Declaration of Editions Champ Libre


Gianfranco Sanguinetti, Italian, author of Veritable Report on the Last Chances to Save Capitalism in Italy, which Editions Champ Libre published in translation on 8 January [1976], presented himself at the French border on 11 February [1976] but was denied entrance due to a "refusal of visit" order issued on 21 July 1971 by Marcellin, the Minister of the Interior.[1] One knows that these kinds of administrative demonstrations of "reasons of State" don't need any judicial sanctions, are unappealable, and perpetual. That the regimes of Europe want to change little in the continuity [towards a Common Market], naturally doesn't have any effect on the people who contest them all equally.

We are modestly broad-minded about the fact that it isn't appropriate to resort to publicity in order to put a simple particular phenomenon that only interests a few private individuals under the eyes of the reader, who is at every instant occupied by other information, all of it pertinent and burning, of consistently universal interest and touching the lives of all.

In effect, we don't have the insolence to insinuate that the critique of capitalism will concern the totality of our contemporaries, their work and their substance, their ideas and their pleasures. Like the subjects of scholarly discussions limited to small numbers of experts, we certainly do not ignore the appropriateness of the long-controversial concept; and finally capitalism, insofar as the hypothesis goes, is no longer our contemporary: because the Thought of Vincennes [2] has recently lept well beyond it, as when the better recyclers among its professors decided upon "the end of history" and, even more rich in consequences for them, the suspension of the criteria of truth in discourse.

Moreover, we are not really assured that there exists somewhere a geographical and economically feeble entity called Italy. The responsible eminences in the Common Market have good reasons to be in doubt about Italy's existence and the fact that the free circulation of people, as well as the free circulation of commodities, are their affair.

The effective existence of Gianfranco Sanguinetti himself, either as the person eventually revealed to be behind a Western samizdat or as the target of some advanced-liberal Gulag, is, at this moment, debatable. If we allow ourselves to positively reaffirm the reality of his existence, his writings or the diverse but painless police persecutions of him, someone can retort that "Sanguinetti" is a living public rumor, beyond our borders, whom no one here has heard speak; and we feel the full weight of such objections.

We also frankly say that we know a number of estimable persons, either working in the publication of information or the distribution of books, who don't hide the fact that they have come to the conclusion that Editions Champ Libre doesn't exist any longer; and, for our part, we don't have the boldness to settle such an obscure question by going against the honest convictions of so many competent men, and instead stick to our contingent desires and limited interests.

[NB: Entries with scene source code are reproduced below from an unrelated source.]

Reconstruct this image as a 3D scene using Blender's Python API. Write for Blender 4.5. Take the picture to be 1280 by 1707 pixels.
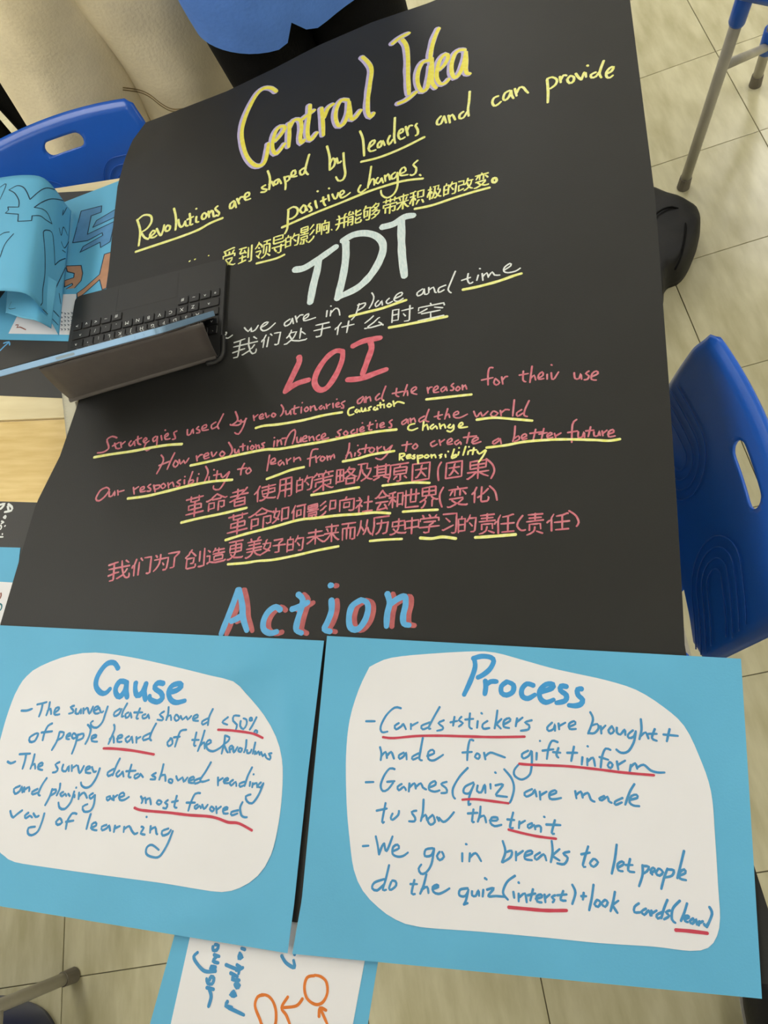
import bpy, bmesh, math, random
from mathutils import Vector, Matrix, noise
from mathutils.bvhtree import BVHTree
random.seed(7)
for o in list(bpy.data.objects): bpy.data.objects.remove(o)
SC = bpy.context.scene
COL = SC.collection

# ------------------------------------------------------------------ camera
HC = 1.46351
FPX = 1258.1
RM = Matrix(((0.9486917, 0.2514732, 0.1916904),
             (-0.1456241, 0.8855825, -0.4410643),
             (-0.2806735, 0.3905193, 0.8767651)))
cam_data = bpy.data.cameras.new('camera')
cam = bpy.data.objects.new('camera', cam_data)
COL.objects.link(cam)
cam.matrix_world = Matrix.Translation((0, 0, HC)) @ RM.to_4x4()
cam_data.sensor_fit = 'VERTICAL'
cam_data.sensor_height = 24.0
cam_data.lens = FPX / 1707.0 * 24.0
cam_data.clip_start = 0.02
SC.camera = cam

# ------------------------------------------------------------------ world, light, exposure
SC.view_settings.view_transform = 'Standard'
SC.view_settings.look = 'None'
SC.view_settings.gamma = 1.0
SC.view_settings.use_curve_mapping = False
SC.view_settings.exposure = 0.0
W = bpy.data.worlds.new('world'); SC.world = W; W.use_nodes = True
W.node_tree.nodes['Background'].inputs[0].default_value = (0.9, 0.95, 1.0, 1)
W.node_tree.nodes['Background'].inputs[1].default_value = 0.15
CEIL = 2.8
PANELS = [(-2.0, 3.6), (2.1, 3.6), (0.05, 3.6), (-2.0, 1.1), (2.1, 1.1), (-2.0, -1.4), (2.1, -1.4)]
PANEL_W = 13.0
for (px_, py_) in PANELS:
    ld = bpy.data.lights.new('ceiling_lamp_light', 'AREA'); ld.shape = 'RECTANGLE'
    ld.size = 0.56; ld.size_y = 1.16; ld.energy = PANEL_W; ld.color = (1.0, 0.99, 0.975)
    lo = bpy.data.objects.new('ceiling_lamp_light', ld); COL.objects.link(lo)
    lo.location = (px_, py_, CEIL - 0.03)

# ------------------------------------------------------------------ pixel -> ray helpers (the photo is 1280 x 1707)
CO = Vector((0, 0, HC))
def ray(x, y):
    return (RM @ Vector(((x - 640) / FPX, -(y - 853.5) / FPX, -1.0))).normalized()
def un(x, y, z):
    d = ray(x, y)
    return CO + d * ((z - HC) / d.z)
def uny(x, y, Y):
    d = ray(x, y)
    return CO + d * (Y / d.y)

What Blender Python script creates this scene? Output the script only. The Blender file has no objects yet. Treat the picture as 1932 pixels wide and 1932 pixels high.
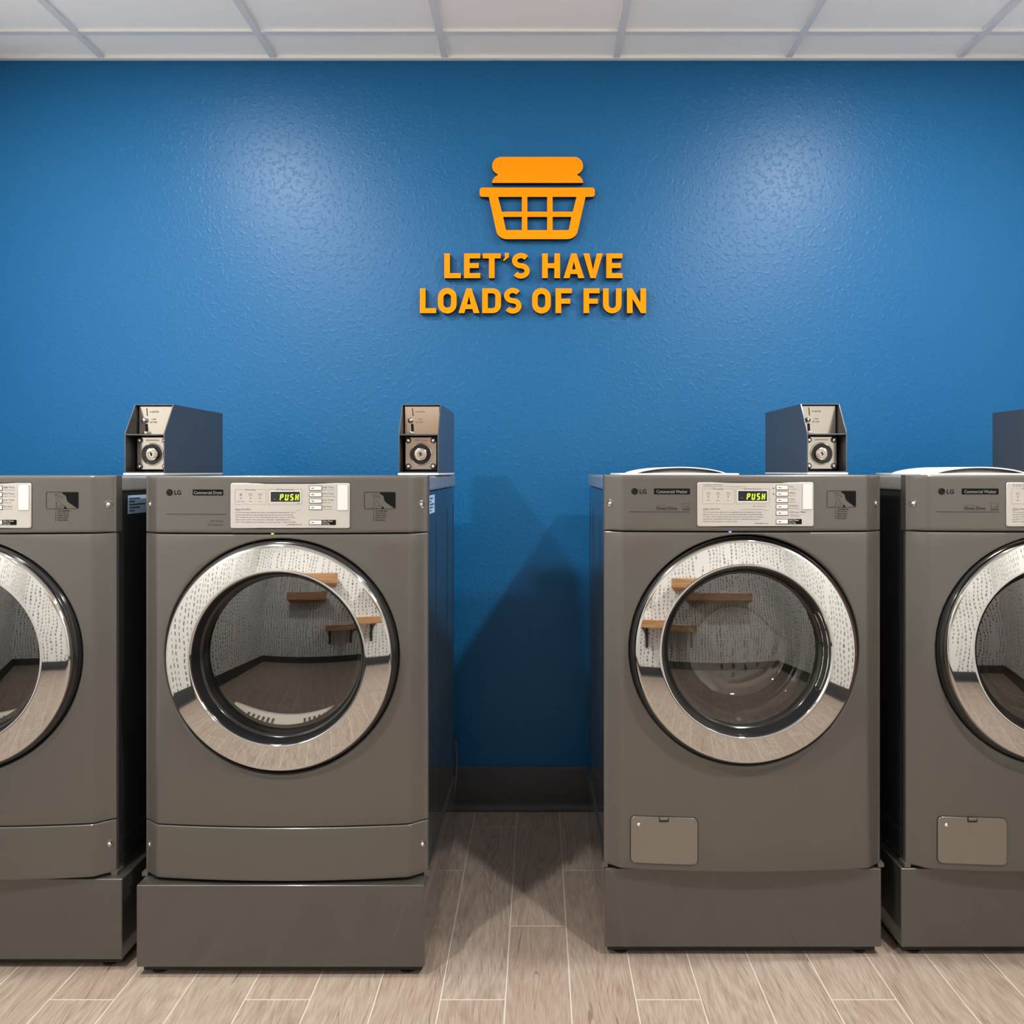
import bpy, bmesh, math, random
from mathutils import Vector, Matrix
random.seed(4)
C = bpy.context.scene.collection
SC = bpy.context.scene

# ------------------------------------------------------------------ camera, world, exposure
F = 1535.0 / 1932.0 * 36.0
cd = bpy.data.cameras.new('camera'); cam = bpy.data.objects.new('camera', cd); C.objects.link(cam)
cam.location = (0, 0, 1.214); cam.rotation_euler = (math.pi / 2, 0, 0)
cd.sensor_width = 36; cd.lens = F
cd.shift_x = -(1016 - 966) / 1932; cd.shift_y = (889 - 966) / 1932
cd.clip_start = 0.02
SC.camera = cam
w = bpy.data.worlds.new('world'); SC.world = w; w.use_nodes = True
w.node_tree.nodes['Background'].inputs[0].default_value = (0.8, 0.85, 0.9, 1)
w.node_tree.nodes['Background'].inputs[1].default_value = 0.02
SC.view_settings.view_transform = 'Standard'
SC.view_settings.look = 'None'
SC.view_settings.gamma = 1.0
SC.view_settings.use_curve_mapping = False
SC.view_settings.exposure = 0.0
SC.cycles.use_denoising = True
SC.cycles.max_bounces = 12
SC.cycles.diffuse_bounces = 8
SC.cycles.glossy_bounces = 6
SC.cycles.sample_clamp_indirect = 8

ROOM_X0, ROOM_X1, ROOM_Y0, WALL_Y, CEIL = -1.96, 1.96, -0.90, 2.918, 2.695
LAMP_W = (31.0, 56.0)       # row by the blue wall, row behind it
LAMPS = [(-1.25, 1.823), (1.197, 1.823), (-1.25, 0.603), (1.197, 0.603)]
LAMP_COL = (1.0, 0.965, 0.905)

# ------------------------------------------------------------------ node helpers
def mat(name):
    m = bpy.data.materials.new(name); m.use_nodes = True
    return m, m.node_tree, m.node_tree.nodes['Principled BSDF']
def setp(b, **k):
    for n, v in k.items():
        b.inputs[n.replace('_', ' ')].default_value = v
def srgb(r, g, b):
    f = lambda c: (c / 255 / 12.92) if c / 255 <= 0.04045 else ((c / 255 + 0.055) / 1.055) ** 2.4
    return (f(r), f(g), f(b), 1)
class N:
    """tiny expression layer over shader nodes"""
    def __init__(s, t): s.t = t
    def new(s, typ, **k):
        n = s.t.nodes.new(typ)
        for a, v in k.items(): setattr(n, a, v)
        return n
    def put(s, sock, v):
        if isinstance(v, bpy.types.NodeSocket): s.t.links.new(v, sock)
        else: sock.default_value = v
    def m(s, op, a, b=0.0, c=0.0):
        n = s.new('ShaderNodeMath', operation=op)
        for i, v in enumerate((a, b, c)): s.put(n.inputs[i], v)
        return n.outputs[0]
    def mix(s, f, a, b):
        n = s.new('ShaderNodeMix', data_type='RGBA')
        s.put(n.inputs[0], f); s.put(n.inputs[6], a); s.put(n.inputs[7], b)
        return n.outputs[2]
    def xyz(s, x, y, z):
        n = s.new('ShaderNodeCombineXYZ')
        for i, v in enumerate((x, y, z)): s.put(n.inputs[i], v)
        return n.outputs[0]
    def pos(s):
        n = s.new('ShaderNodeTexCoord'); q = s.new('ShaderNodeSeparateXYZ')
        s.t.links.new(n.outputs['Object'], q.inputs[0])
        return n.outputs['Object'], q.outputs[0], q.outputs[1], q.outputs[2]
    def noise(s, v, scale, detail=2.0, rough=0.5, dist=0.0):
        n = s.new('ShaderNodeTexNoise'); s.put(n.inputs['Vector'], v)
        n.inputs['Scale'].default_value = scale; n.inputs['Detail'].default_value = detail
        n.inputs['Roughness'].default_value = rough; n.inputs['Distortion'].default_value = dist
        return n.outputs['Fac']
    def white(s, v):
        n = s.new('ShaderNodeTexWhiteNoise', noise_dimensions='3D'); s.put(n.inputs['Vector'], v)
        return n.outputs['Value']
    def ramp(s, f, *stops):
        n = s.new('ShaderNodeValToRGB'); s.put(n.inputs[0], f)
        e = n.color_ramp.elements
        while len(e) < len(stops): e.new(0.5)
        for i, (p, c) in enumerate(stops):
            e[i].position = p; e[i].color = c if len(c) == 4 else (*c, 1)
        return n.outputs[0]
    def bump(s, h, strength, dist=0.01):
        n = s.new('ShaderNodeBump'); n.inputs['Strength'].default_value = strength
        n.inputs['Distance'].default_value = dist; s.put(n.inputs['Height'], h)
        return n.outputs[0]

def plain(name, col, rough=0.5, metal=0.0, spec=0.5, coat=0.0, bumpy=0.0, bscale=300):
    m, t, b = mat(name)
    setp(b, Base_Color=col, Roughness=rough, Metallic=metal)
    b.inputs['Specular IOR Level'].default_value = spec
    if coat: b.inputs['Coat Weight'].default_value = coat; b.inputs['Coat Roughness'].default_value = 0.12
    n = N(t); P, x, y, z = n.pos()
    f = n.noise(P, 6.0, 2.0)
    t.links.new(n.m('MULTIPLY_ADD', f, 0.06, rough - 0.03), b.inputs['Roughness'])
    if bumpy: t.links.new(n.bump(n.noise(P, bscale, 2.0), bumpy, 0.002), b.inputs['Normal'])
    return m
def emit(name, col, strength):
    m, t, b = mat(name)
    setp(b, Base_Color=(0.02, 0.02, 0.02, 1), Emission_Color=col, Emission_Strength=strength)
    return m

M = {}
# painted wall with an orange-peel texture
def wall_paint(name, col, strength):
    m, t, b = mat(name); n = N(t); P, x, y, z = n.pos()
    a = n.noise(P, 62, 3.0, 0.55, 0.3)
    a = n.ramp(a, (0.52, (0, 0, 0)), (0.68, (1, 1, 1)))
    f = n.noise(P, 150, 2.0, 0.5)
    h = n.m('MULTIPLY_ADD', f, 0.35, a)
    t.links.new(n.bump(h, strength, 0.0022), b.inputs['Normal'])
    g = n.noise(P, 1.3, 2.0)
    c2 = tuple(v * 0.93 for v in col[:3]) + (1,)
    t.links.new(n.mix(g, col, c2), b.inputs['Base Color'])
    setp(b, Roughness=0.40); b.inputs['Specular IOR Level'].default_value = 0.31
    return m
M['blue'] = wall_paint('blue_wall_paint', (0.0015, 0.098, 0.262, 1), 0.26)

def wallpaper():
    m, t, b = mat('dashed_wallpaper'); n = N(t); P, x, y, z = n.pos()
    u = n.m('ADD', x, y)
    wob = n.noise(n.xyz(n.m('MULTIPLY', u, 3.0), 0.0, n.m('MULTIPLY', z, 2.2)), 1.0, 2.0)
    u2 = n.m('DIVIDE', n.m('MULTIPLY_ADD', wob, 0.16, u), 0.060)
    k = n.m('FLOOR', u2); fu = n.m('ABSOLUTE', n.m('SUBTRACT', n.m('SUBTRACT', u2, k), 0.5))
    rk = n.white(n.xyz(k, 3.7, 1.1))
    v = n.m('DIVIDE', n.m('MULTIPLY_ADD', rk, 0.7, z), 0.060)
    kv = n.m('FLOOR', v); fv = n.m('SUBTRACT', v, kv)
    r2 = n.white(n.xyz(k, kv, 0.3))
    line = n.m('LESS_THAN', fu, n.m('MULTIPLY_ADD', r2, 0.06, 0.075))
    dash = n.m('LESS_THAN', fv, n.m('MULTIPLY_ADD', r2, 0.30, 0.42))
    keep = n.m('GREATER_THAN', n.white(n.xyz(k, n.m('FLOOR', n.m('DIVIDE', kv, 6.0)), 5.0)), 0.12)
    msk = n.m('MULTIPLY', n.m('MULTIPLY', line, dash), keep)
    t.links.new(n.mix(msk, (0.80, 0.80, 0.78, 1), (0.035, 0.045, 0.06, 1)), b.inputs['Base Color'])
    setp(b, Roughness=0.6)
    return m
M['paper'] = wallpaper()

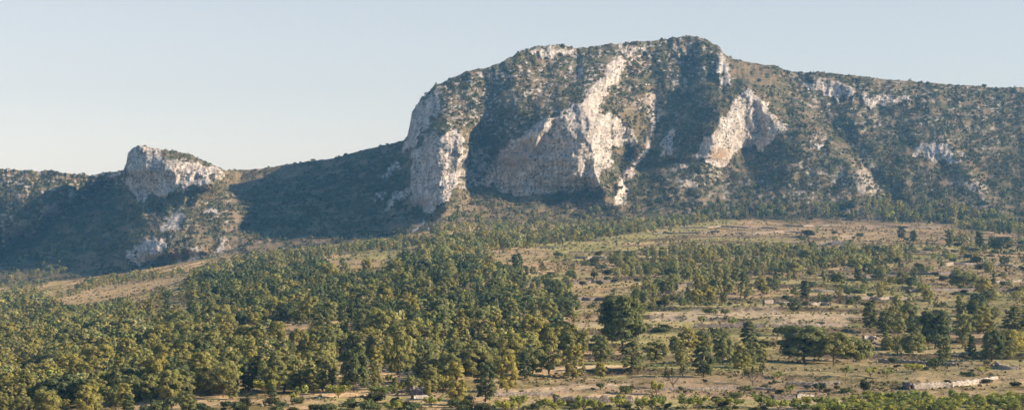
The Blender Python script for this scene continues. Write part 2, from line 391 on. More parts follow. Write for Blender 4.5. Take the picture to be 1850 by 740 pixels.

After all this, are we going to allow ourselves to leave open this question of knowing if the world in which we are, and about which you read the latest information every day, really exists? We are in some measure reassured that it does exist, at least for the moment.

(Written by Guy Debord and published anonymously in the 24 February 1976 issue of Le Monde. Reprinted in Editions Champ Libre Correspondance, Volume I October 1978. Translated from the French and footnoted by NOT BORED! July 2004.)

[1] Raymond Marcellin was the French Minister of the Interior from 31 May 1968 to 27 February 1974.

[2] Founded in 1969 as an alternative to traditional universities, the Universite de Vincennes was the home of such well-known "post-structuralist" philosophers as Michel Serris, Michel Foucault and Gilles Deleuze. Debord's dislike of Vincennes theorists was in part a response to their theories, but also to their means of supporting themselves. Michel Foucault "undertook a number of research projects for the Ministere de l'Equipment in the 1970s [...] Many well known sociologists and philosophers participated in research financed by this Ministry, such as Deleuze and Guattari who also undertook contract research [...] Lefebvre points out that recuperation has taken a specific form in the years after 1968 in that technocrats got the critics themselves to work out what would be applicable out of the radical critique. Many Marxists sociologists at this time accepted contracts from State ministries." Eleonore Kofman and Elizabeth Lebas, translators' introduction to Henri Lefebvre, Writings on Cities (Blackwell, 1996). As for "cadrist," it refers to cadres, business executives.